# Information supplied start
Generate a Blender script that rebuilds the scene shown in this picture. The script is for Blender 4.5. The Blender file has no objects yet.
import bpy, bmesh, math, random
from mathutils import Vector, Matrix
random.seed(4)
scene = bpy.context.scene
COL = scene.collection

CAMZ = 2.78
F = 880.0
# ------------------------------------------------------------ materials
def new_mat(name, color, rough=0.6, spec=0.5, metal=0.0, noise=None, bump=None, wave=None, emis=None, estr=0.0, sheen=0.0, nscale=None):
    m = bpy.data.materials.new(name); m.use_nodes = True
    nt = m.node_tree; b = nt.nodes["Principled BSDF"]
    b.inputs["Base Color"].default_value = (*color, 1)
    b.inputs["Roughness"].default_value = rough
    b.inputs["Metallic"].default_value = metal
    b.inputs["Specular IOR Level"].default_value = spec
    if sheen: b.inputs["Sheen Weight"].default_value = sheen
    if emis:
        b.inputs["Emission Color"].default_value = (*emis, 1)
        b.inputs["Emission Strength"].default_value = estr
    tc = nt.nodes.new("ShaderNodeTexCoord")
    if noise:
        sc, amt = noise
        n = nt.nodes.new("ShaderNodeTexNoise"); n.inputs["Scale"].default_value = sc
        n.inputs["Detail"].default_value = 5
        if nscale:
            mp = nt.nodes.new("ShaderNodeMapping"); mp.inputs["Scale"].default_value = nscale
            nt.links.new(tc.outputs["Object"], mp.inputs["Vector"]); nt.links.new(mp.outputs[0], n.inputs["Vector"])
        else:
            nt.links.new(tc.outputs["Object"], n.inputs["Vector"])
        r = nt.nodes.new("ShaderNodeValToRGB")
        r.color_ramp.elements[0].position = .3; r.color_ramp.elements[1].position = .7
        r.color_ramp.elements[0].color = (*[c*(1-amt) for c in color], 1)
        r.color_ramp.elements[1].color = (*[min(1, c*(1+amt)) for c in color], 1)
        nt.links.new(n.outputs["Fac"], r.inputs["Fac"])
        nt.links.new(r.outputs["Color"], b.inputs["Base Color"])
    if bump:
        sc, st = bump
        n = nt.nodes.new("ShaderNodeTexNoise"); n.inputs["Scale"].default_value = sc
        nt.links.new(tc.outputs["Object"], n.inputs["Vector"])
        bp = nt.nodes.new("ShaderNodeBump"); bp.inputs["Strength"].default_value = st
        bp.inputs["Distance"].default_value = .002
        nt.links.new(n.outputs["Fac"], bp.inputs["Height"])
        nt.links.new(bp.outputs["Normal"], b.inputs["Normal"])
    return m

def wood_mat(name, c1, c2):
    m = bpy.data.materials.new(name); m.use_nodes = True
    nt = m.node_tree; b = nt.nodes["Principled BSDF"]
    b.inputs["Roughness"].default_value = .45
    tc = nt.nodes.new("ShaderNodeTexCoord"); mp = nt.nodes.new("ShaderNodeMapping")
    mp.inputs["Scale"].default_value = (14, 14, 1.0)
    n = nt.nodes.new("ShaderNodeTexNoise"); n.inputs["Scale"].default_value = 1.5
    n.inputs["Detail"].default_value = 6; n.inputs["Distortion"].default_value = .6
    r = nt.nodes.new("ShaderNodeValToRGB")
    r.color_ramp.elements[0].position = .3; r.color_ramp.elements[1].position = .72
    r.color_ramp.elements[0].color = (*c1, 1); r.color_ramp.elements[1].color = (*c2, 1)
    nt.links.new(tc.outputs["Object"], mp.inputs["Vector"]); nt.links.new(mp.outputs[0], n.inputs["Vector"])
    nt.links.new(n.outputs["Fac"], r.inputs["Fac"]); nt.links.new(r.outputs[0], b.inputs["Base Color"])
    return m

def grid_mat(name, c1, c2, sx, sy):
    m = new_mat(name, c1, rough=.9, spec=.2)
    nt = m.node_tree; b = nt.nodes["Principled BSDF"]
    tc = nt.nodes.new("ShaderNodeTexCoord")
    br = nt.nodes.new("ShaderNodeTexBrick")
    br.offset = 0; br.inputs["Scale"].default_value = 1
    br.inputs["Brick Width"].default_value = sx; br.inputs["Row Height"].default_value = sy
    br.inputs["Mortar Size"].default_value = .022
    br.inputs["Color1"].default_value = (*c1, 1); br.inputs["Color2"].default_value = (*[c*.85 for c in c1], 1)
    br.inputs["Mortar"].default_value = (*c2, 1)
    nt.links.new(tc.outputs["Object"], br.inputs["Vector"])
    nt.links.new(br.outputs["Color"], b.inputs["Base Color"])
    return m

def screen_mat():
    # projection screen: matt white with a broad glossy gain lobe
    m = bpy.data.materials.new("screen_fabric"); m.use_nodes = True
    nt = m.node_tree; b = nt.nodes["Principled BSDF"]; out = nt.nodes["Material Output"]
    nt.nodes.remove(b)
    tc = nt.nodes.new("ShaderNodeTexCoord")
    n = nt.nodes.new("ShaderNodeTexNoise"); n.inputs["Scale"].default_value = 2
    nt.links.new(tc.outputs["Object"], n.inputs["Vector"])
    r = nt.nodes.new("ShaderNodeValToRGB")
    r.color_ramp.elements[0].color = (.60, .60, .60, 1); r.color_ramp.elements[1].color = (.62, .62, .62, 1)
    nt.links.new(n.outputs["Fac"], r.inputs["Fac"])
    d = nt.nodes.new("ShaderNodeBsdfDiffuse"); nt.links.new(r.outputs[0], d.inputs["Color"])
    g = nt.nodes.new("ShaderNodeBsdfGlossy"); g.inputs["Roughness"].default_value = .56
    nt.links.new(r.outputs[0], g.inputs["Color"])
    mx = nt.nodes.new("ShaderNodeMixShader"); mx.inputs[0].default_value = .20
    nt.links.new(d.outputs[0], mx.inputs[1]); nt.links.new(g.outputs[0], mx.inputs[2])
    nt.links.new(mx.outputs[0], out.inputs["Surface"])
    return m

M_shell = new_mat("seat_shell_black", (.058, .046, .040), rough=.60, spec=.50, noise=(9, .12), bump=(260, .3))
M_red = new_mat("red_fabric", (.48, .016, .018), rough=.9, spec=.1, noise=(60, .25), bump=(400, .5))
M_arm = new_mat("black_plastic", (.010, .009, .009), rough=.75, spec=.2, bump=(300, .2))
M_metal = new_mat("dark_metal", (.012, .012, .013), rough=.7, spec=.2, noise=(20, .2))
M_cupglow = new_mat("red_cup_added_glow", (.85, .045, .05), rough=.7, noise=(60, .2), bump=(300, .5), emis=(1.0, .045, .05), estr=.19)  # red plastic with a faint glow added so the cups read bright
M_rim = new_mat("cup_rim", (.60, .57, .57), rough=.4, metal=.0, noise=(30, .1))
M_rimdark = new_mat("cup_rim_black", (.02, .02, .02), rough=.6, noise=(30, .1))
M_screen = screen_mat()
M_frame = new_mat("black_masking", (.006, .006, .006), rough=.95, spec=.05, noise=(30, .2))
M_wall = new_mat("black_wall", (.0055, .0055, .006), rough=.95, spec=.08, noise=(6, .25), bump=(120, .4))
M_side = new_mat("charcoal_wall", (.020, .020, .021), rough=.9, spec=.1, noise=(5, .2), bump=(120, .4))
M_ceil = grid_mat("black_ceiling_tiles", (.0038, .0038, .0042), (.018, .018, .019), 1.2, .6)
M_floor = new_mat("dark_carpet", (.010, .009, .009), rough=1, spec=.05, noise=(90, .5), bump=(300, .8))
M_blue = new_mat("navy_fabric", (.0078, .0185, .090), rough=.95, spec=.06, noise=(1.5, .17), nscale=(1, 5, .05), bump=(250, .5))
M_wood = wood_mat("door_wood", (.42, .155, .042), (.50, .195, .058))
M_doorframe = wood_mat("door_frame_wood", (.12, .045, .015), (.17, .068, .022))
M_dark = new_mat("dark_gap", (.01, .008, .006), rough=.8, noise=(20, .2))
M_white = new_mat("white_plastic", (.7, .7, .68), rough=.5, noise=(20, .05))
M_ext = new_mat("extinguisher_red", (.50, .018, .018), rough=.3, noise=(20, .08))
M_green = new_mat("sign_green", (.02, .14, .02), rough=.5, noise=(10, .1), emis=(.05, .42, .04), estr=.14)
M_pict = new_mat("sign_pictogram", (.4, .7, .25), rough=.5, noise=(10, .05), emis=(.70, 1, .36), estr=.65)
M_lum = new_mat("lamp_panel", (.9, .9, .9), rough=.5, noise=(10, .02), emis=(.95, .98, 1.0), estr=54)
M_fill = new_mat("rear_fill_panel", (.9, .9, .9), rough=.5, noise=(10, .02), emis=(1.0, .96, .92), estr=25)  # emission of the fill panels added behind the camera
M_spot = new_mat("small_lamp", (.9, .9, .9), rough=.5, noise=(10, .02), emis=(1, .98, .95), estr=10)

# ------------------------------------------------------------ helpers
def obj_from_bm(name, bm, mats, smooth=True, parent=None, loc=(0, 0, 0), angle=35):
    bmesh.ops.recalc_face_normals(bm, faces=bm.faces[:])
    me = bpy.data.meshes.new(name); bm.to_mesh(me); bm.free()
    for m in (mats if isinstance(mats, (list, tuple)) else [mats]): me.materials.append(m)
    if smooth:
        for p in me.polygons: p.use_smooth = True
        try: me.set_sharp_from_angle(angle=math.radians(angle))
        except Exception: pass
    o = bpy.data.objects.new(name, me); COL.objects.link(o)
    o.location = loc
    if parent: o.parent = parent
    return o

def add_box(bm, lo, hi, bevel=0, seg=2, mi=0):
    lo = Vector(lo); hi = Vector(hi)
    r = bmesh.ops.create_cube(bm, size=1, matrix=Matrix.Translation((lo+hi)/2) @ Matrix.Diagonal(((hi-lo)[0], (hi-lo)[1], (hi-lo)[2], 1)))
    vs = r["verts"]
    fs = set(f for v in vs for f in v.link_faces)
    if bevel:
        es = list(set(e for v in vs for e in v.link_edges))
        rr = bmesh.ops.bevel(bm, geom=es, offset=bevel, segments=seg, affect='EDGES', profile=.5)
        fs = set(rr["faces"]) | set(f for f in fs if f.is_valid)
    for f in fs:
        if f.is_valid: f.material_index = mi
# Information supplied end
• [Exercise details] Write out the listing's lines exactly, from its first line through the line that contains "COL = scene.collection", and stop there.

• [Result of this exercise]
Generate a Blender script that rebuilds the scene shown in this picture. The script is for Blender 4.5. The Blender file has no objects yet.
import bpy, bmesh, math, random
from mathutils import Vector, Matrix
random.seed(4)
scene = bpy.context.scene
COL = scene.collection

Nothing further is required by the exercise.